▸ What you will do
Copy down all of the data underneath, exactly as shown.

▸ Supplied information
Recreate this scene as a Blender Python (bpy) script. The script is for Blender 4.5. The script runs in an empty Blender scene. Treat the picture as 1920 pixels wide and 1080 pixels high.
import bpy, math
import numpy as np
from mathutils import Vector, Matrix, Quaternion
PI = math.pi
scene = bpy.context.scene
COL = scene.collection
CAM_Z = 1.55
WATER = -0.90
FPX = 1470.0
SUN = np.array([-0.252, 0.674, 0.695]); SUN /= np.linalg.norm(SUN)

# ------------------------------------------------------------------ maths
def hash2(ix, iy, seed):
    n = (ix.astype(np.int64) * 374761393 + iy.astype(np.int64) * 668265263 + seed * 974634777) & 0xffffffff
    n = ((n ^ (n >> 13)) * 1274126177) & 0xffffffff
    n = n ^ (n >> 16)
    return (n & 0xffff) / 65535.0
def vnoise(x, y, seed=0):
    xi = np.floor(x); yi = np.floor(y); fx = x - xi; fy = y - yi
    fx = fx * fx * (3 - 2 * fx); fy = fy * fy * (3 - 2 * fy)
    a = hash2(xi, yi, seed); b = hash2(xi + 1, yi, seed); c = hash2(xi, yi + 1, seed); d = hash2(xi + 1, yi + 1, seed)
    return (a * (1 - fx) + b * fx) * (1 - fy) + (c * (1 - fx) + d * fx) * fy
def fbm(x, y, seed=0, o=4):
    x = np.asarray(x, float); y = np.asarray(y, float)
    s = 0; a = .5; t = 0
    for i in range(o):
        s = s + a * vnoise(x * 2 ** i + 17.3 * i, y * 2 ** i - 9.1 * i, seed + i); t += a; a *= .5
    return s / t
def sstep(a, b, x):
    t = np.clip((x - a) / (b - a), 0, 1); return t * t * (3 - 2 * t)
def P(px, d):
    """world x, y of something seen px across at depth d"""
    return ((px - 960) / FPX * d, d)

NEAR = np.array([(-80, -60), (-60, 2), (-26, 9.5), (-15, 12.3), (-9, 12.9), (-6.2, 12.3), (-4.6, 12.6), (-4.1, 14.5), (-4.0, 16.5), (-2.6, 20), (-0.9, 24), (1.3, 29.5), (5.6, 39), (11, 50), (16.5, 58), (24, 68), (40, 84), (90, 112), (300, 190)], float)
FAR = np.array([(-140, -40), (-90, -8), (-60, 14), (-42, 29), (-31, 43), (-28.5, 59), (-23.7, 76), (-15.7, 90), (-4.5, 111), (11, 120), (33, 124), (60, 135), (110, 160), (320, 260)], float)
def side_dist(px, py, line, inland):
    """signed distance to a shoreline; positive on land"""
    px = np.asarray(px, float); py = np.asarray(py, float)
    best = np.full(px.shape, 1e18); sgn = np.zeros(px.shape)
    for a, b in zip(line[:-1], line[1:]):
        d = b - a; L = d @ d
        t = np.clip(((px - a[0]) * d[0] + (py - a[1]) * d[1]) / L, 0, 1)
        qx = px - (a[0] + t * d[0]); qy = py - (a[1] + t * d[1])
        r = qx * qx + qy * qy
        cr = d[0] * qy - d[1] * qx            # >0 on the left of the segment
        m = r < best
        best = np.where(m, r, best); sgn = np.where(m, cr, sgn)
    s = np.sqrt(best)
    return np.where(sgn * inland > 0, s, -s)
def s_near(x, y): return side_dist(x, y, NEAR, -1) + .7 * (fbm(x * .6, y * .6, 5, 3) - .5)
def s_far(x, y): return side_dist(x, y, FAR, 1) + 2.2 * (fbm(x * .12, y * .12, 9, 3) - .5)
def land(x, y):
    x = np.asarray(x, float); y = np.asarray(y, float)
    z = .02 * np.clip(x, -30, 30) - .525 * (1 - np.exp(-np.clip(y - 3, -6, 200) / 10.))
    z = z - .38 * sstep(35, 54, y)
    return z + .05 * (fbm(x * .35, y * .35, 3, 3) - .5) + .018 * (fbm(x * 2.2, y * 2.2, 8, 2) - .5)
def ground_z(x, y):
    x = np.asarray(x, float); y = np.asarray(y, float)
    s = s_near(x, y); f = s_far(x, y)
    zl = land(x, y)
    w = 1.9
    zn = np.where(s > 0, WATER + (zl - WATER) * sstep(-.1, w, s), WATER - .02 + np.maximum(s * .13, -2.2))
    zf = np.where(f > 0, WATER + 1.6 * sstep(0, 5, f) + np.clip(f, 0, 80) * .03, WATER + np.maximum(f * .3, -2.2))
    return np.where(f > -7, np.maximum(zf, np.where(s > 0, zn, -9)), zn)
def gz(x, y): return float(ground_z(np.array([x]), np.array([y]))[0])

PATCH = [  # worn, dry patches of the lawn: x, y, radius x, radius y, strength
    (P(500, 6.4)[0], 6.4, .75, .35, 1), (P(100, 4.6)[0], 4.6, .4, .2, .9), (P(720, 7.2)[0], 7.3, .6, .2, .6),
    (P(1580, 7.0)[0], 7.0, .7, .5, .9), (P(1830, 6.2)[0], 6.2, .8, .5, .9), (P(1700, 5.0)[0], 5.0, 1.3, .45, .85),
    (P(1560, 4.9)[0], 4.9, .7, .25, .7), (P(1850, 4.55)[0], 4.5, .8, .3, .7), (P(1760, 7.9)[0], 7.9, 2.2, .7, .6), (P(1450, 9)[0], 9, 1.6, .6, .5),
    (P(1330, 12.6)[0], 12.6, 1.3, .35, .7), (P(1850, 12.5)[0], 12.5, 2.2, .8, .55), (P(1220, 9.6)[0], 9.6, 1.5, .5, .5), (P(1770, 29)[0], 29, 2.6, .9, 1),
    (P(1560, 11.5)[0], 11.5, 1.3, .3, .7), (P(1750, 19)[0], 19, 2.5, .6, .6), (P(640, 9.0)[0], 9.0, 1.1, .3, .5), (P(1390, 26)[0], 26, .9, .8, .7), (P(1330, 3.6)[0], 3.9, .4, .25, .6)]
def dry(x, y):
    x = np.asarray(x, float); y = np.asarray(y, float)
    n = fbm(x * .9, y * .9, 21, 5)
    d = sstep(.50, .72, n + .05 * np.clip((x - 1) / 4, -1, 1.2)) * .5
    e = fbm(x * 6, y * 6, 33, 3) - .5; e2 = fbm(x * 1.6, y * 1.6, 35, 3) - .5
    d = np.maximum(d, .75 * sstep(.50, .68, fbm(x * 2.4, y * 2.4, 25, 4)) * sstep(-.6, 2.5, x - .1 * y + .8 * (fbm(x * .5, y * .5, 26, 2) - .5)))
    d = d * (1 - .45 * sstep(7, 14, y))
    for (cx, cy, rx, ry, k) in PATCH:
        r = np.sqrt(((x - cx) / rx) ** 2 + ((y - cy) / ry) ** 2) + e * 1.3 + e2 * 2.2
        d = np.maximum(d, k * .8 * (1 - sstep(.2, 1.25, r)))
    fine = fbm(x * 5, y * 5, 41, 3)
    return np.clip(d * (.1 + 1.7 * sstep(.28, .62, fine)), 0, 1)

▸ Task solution
Recreate this scene as a Blender Python (bpy) script. The script is for Blender 4.5. The script runs in an empty Blender scene. Treat the picture as 1920 pixels wide and 1080 pixels high.
import bpy, math
import numpy as np
from mathutils import Vector, Matrix, Quaternion
PI = math.pi
scene = bpy.context.scene
COL = scene.collection
CAM_Z = 1.55
WATER = -0.90
FPX = 1470.0
SUN = np.array([-0.252, 0.674, 0.695]); SUN /= np.linalg.norm(SUN)

# ------------------------------------------------------------------ maths
def hash2(ix, iy, seed):
    n = (ix.astype(np.int64) * 374761393 + iy.astype(np.int64) * 668265263 + seed * 974634777) & 0xffffffff
    n = ((n ^ (n >> 13)) * 1274126177) & 0xffffffff
    n = n ^ (n >> 16)
    return (n & 0xffff) / 65535.0
def vnoise(x, y, seed=0):
    xi = np.floor(x); yi = np.floor(y); fx = x - xi; fy = y - yi
    fx = fx * fx * (3 - 2 * fx); fy = fy * fy * (3 - 2 * fy)
    a = hash2(xi, yi, seed); b = hash2(xi + 1, yi, seed); c = hash2(xi, yi + 1, seed); d = hash2(xi + 1, yi + 1, seed)
    return (a * (1 - fx) + b * fx) * (1 - fy) + (c * (1 - fx) + d * fx) * fy
def fbm(x, y, seed=0, o=4):
    x = np.asarray(x, float); y = np.asarray(y, float)
    s = 0; a = .5; t = 0
    for i in range(o):
        s = s + a * vnoise(x * 2 ** i + 17.3 * i, y * 2 ** i - 9.1 * i, seed + i); t += a; a *= .5
    return s / t
def sstep(a, b, x):
    t = np.clip((x - a) / (b - a), 0, 1); return t * t * (3 - 2 * t)
def P(px, d):
    """world x, y of something seen px across at depth d"""
    return ((px - 960) / FPX * d, d)

NEAR = np.array([(-80, -60), (-60, 2), (-26, 9.5), (-15, 12.3), (-9, 12.9), (-6.2, 12.3), (-4.6, 12.6), (-4.1, 14.5), (-4.0, 16.5), (-2.6, 20), (-0.9, 24), (1.3, 29.5), (5.6, 39), (11, 50), (16.5, 58), (24, 68), (40, 84), (90, 112), (300, 190)], float)
FAR = np.array([(-140, -40), (-90, -8), (-60, 14), (-42, 29), (-31, 43), (-28.5, 59), (-23.7, 76), (-15.7, 90), (-4.5, 111), (11, 120), (33, 124), (60, 135), (110, 160), (320, 260)], float)
def side_dist(px, py, line, inland):
    """signed distance to a shoreline; positive on land"""
    px = np.asarray(px, float); py = np.asarray(py, float)
    best = np.full(px.shape, 1e18); sgn = np.zeros(px.shape)
    for a, b in zip(line[:-1], line[1:]):
        d = b - a; L = d @ d
        t = np.clip(((px - a[0]) * d[0] + (py - a[1]) * d[1]) / L, 0, 1)
        qx = px - (a[0] + t * d[0]); qy = py - (a[1] + t * d[1])
        r = qx * qx + qy * qy
        cr = d[0] * qy - d[1] * qx            # >0 on the left of the segment
        m = r < best
        best = np.where(m, r, best); sgn = np.where(m, cr, sgn)
    s = np.sqrt(best)
    return np.where(sgn * inland > 0, s, -s)
def s_near(x, y): return side_dist(x, y, NEAR, -1) + .7 * (fbm(x * .6, y * .6, 5, 3) - .5)
def s_far(x, y): return side_dist(x, y, FAR, 1) + 2.2 * (fbm(x * .12, y * .12, 9, 3) - .5)
def land(x, y):
    x = np.asarray(x, float); y = np.asarray(y, float)
    z = .02 * np.clip(x, -30, 30) - .525 * (1 - np.exp(-np.clip(y - 3, -6, 200) / 10.))
    z = z - .38 * sstep(35, 54, y)
    return z + .05 * (fbm(x * .35, y * .35, 3, 3) - .5) + .018 * (fbm(x * 2.2, y * 2.2, 8, 2) - .5)
def ground_z(x, y):
    x = np.asarray(x, float); y = np.asarray(y, float)
    s = s_near(x, y); f = s_far(x, y)
    zl = land(x, y)
    w = 1.9
    zn = np.where(s > 0, WATER + (zl - WATER) * sstep(-.1, w, s), WATER - .02 + np.maximum(s * .13, -2.2))
    zf = np.where(f > 0, WATER + 1.6 * sstep(0, 5, f) + np.clip(f, 0, 80) * .03, WATER + np.maximum(f * .3, -2.2))
    return np.where(f > -7, np.maximum(zf, np.where(s > 0, zn, -9)), zn)
def gz(x, y): return float(ground_z(np.array([x]), np.array([y]))[0])

PATCH = [  # worn, dry patches of the lawn: x, y, radius x, radius y, strength
    (P(500, 6.4)[0], 6.4, .75, .35, 1), (P(100, 4.6)[0], 4.6, .4, .2, .9), (P(720, 7.2)[0], 7.3, .6, .2, .6),
    (P(1580, 7.0)[0], 7.0, .7, .5, .9), (P(1830, 6.2)[0], 6.2, .8, .5, .9), (P(1700, 5.0)[0], 5.0, 1.3, .45, .85),
    (P(1560, 4.9)[0], 4.9, .7, .25, .7), (P(1850, 4.55)[0], 4.5, .8, .3, .7), (P(1760, 7.9)[0], 7.9, 2.2, .7, .6), (P(1450, 9)[0], 9, 1.6, .6, .5),
    (P(1330, 12.6)[0], 12.6, 1.3, .35, .7), (P(1850, 12.5)[0], 12.5, 2.2, .8, .55), (P(1220, 9.6)[0], 9.6, 1.5, .5, .5), (P(1770, 29)[0], 29, 2.6, .9, 1),
    (P(1560, 11.5)[0], 11.5, 1.3, .3, .7), (P(1750, 19)[0], 19, 2.5, .6, .6), (P(640, 9.0)[0], 9.0, 1.1, .3, .5), (P(1390, 26)[0], 26, .9, .8, .7), (P(1330, 3.6)[0], 3.9, .4, .25, .6)]
def dry(x, y):
    x = np.asarray(x, float); y = np.asarray(y, float)
    n = fbm(x * .9, y * .9, 21, 5)
    d = sstep(.50, .72, n + .05 * np.clip((x - 1) / 4, -1, 1.2)) * .5
    e = fbm(x * 6, y * 6, 33, 3) - .5; e2 = fbm(x * 1.6, y * 1.6, 35, 3) - .5
    d = np.maximum(d, .75 * sstep(.50, .68, fbm(x * 2.4, y * 2.4, 25, 4)) * sstep(-.6, 2.5, x - .1 * y + .8 * (fbm(x * .5, y * .5, 26, 2) - .5)))
    d = d * (1 - .45 * sstep(7, 14, y))
    for (cx, cy, rx, ry, k) in PATCH:
        r = np.sqrt(((x - cx) / rx) ** 2 + ((y - cy) / ry) ** 2) + e * 1.3 + e2 * 2.2
        d = np.maximum(d, k * .8 * (1 - sstep(.2, 1.25, r)))
    fine = fbm(x * 5, y * 5, 41, 3)
    return np.clip(d * (.1 + 1.7 * sstep(.28, .62, fine)), 0, 1)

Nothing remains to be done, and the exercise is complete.